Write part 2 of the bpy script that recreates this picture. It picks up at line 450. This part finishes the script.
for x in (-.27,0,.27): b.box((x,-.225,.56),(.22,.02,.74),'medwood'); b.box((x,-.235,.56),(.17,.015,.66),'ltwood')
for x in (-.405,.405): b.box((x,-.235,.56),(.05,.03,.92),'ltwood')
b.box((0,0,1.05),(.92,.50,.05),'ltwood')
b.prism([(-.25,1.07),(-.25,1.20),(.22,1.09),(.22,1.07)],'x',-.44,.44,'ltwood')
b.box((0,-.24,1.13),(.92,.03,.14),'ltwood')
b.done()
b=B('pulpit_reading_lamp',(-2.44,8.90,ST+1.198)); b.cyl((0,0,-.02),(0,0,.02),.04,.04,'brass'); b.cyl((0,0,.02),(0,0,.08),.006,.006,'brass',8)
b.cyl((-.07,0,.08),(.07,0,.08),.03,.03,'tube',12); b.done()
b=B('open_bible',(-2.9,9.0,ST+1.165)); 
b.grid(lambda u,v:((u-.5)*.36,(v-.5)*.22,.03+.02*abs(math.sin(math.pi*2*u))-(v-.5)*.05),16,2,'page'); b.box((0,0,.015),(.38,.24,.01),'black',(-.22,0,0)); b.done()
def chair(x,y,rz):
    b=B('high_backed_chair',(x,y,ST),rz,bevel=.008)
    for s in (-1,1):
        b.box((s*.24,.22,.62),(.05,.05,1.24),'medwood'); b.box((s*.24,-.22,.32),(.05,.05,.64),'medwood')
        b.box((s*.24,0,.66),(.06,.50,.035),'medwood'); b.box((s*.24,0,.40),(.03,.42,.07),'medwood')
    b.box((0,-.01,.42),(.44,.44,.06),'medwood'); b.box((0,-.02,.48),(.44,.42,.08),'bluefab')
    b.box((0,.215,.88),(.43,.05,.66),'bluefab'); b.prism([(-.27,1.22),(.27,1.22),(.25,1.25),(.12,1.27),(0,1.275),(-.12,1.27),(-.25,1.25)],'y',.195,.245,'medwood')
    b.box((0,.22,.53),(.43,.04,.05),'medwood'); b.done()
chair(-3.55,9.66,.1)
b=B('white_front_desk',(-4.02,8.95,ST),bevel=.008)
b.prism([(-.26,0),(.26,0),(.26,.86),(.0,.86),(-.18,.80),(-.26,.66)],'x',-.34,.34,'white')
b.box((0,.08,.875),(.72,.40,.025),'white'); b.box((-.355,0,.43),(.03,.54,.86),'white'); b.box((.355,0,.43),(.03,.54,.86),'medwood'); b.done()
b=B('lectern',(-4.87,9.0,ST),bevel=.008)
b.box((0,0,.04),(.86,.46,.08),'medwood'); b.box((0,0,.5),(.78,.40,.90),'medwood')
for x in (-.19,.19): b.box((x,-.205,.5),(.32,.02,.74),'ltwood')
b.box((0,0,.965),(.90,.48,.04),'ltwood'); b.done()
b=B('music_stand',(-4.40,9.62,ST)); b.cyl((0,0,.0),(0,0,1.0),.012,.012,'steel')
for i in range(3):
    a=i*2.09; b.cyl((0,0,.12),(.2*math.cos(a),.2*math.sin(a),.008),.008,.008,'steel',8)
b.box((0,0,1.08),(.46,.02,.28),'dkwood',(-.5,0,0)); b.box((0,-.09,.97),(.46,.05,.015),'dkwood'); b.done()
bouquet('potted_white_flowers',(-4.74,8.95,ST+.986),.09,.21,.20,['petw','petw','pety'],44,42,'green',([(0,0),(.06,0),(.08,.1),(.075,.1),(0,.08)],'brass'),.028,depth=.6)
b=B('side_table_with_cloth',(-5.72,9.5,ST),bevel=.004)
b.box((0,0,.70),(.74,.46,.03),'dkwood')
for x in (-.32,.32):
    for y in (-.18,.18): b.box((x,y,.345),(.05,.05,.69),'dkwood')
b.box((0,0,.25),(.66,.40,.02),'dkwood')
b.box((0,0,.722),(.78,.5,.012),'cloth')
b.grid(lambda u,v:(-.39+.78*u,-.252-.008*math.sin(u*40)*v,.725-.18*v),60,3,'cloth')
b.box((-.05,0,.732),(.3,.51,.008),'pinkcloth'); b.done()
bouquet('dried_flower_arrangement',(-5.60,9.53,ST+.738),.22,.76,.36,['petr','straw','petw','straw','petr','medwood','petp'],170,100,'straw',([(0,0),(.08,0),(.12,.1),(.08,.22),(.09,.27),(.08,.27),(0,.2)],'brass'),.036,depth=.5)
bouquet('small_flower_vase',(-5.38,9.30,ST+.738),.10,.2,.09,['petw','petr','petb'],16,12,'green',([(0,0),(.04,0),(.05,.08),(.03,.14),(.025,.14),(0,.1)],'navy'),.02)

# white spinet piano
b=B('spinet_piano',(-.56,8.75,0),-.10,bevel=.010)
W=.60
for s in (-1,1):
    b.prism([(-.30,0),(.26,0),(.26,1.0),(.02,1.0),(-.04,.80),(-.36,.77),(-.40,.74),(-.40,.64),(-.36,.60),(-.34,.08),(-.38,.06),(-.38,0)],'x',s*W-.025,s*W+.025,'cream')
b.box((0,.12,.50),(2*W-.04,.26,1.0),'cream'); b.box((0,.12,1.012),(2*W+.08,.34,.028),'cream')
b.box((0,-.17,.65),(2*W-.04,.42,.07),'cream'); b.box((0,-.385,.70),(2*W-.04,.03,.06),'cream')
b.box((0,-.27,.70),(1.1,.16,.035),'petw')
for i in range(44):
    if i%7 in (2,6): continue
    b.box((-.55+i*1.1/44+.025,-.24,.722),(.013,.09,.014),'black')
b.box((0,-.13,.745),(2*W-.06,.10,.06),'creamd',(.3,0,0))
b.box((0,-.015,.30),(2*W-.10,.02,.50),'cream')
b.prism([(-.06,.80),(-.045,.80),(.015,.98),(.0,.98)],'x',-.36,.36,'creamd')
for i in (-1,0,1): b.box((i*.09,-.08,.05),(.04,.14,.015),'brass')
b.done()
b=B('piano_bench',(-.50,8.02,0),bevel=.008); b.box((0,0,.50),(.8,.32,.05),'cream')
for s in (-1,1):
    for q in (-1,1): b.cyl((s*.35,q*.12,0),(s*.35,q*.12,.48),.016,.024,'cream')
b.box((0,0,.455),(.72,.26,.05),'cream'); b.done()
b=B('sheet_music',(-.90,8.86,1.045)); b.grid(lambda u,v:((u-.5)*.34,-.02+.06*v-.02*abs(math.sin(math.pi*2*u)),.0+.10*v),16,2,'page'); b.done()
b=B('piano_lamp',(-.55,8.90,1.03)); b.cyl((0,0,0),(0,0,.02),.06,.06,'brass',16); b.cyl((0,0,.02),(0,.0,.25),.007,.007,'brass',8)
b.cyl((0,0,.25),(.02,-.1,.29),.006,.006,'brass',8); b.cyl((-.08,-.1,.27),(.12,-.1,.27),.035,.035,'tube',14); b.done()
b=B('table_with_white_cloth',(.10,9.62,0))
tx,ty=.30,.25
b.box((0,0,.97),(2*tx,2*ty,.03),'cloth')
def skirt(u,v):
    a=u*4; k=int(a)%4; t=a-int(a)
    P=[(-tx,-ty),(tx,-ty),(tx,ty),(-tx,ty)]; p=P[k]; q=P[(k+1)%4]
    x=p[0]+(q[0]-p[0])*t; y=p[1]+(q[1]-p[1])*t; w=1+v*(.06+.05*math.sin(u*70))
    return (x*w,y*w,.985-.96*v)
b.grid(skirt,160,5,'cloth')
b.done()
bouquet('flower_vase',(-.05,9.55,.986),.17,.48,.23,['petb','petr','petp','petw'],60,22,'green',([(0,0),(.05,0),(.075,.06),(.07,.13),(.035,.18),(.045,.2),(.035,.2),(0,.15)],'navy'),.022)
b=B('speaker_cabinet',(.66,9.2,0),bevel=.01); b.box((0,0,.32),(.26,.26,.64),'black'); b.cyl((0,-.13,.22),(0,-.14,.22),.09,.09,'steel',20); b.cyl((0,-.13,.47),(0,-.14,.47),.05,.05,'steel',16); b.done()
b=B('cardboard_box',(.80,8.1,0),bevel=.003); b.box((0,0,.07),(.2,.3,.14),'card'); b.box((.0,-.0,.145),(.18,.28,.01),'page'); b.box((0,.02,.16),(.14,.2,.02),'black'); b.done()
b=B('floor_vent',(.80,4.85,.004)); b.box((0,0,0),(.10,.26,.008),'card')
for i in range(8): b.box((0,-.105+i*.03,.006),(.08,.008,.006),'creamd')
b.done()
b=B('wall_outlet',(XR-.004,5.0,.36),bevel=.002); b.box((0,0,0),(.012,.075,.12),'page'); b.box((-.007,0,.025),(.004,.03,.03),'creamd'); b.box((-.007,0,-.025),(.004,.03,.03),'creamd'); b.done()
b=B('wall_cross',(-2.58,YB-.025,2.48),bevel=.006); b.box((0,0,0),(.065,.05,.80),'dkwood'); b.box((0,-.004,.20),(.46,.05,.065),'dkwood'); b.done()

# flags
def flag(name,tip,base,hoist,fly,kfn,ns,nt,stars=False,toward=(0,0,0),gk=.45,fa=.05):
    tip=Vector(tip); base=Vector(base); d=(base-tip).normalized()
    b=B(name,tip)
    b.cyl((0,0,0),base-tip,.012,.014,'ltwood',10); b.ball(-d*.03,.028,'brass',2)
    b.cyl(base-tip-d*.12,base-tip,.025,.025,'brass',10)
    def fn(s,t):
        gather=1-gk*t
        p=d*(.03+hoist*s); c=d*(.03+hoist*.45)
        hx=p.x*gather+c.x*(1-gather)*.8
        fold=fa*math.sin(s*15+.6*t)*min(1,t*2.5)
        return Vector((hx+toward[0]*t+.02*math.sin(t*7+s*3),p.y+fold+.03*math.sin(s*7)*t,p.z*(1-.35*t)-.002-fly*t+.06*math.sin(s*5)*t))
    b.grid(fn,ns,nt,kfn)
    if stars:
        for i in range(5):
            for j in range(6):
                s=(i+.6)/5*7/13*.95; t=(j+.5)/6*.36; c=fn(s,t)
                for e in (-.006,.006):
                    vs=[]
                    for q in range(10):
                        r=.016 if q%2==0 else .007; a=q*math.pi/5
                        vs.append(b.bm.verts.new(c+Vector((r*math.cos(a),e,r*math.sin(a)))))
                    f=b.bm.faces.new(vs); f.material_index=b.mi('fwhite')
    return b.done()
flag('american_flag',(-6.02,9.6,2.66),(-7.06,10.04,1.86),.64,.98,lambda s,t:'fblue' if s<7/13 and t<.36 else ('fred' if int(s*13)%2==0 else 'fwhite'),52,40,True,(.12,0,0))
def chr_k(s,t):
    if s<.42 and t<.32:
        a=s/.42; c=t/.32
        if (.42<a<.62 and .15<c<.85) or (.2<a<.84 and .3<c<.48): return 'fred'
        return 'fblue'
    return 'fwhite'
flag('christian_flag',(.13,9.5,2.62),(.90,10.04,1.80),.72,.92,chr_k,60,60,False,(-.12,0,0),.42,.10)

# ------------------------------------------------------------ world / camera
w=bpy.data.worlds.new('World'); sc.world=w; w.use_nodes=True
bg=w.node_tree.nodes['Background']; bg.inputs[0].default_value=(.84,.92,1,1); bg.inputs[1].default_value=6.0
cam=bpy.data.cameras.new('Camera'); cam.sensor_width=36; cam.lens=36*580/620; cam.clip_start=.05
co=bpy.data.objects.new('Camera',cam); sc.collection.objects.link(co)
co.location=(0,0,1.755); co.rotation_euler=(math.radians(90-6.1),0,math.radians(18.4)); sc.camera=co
***
• WHAT TO PRODUCE: Print exactly the lines above from the one with "b.box((0,-.13,.745),(2*W-.06,.10,.06),'creamd',(.3,0,0))" to the one with "b.box((0,-.015,.30),(2*W-.10,.02,.50),'cream')", including both.

• RIGHT ANSWER:
b.box((0,-.13,.745),(2*W-.06,.10,.06),'creamd',(.3,0,0))
b.box((0,-.015,.30),(2*W-.10,.02,.50),'cream')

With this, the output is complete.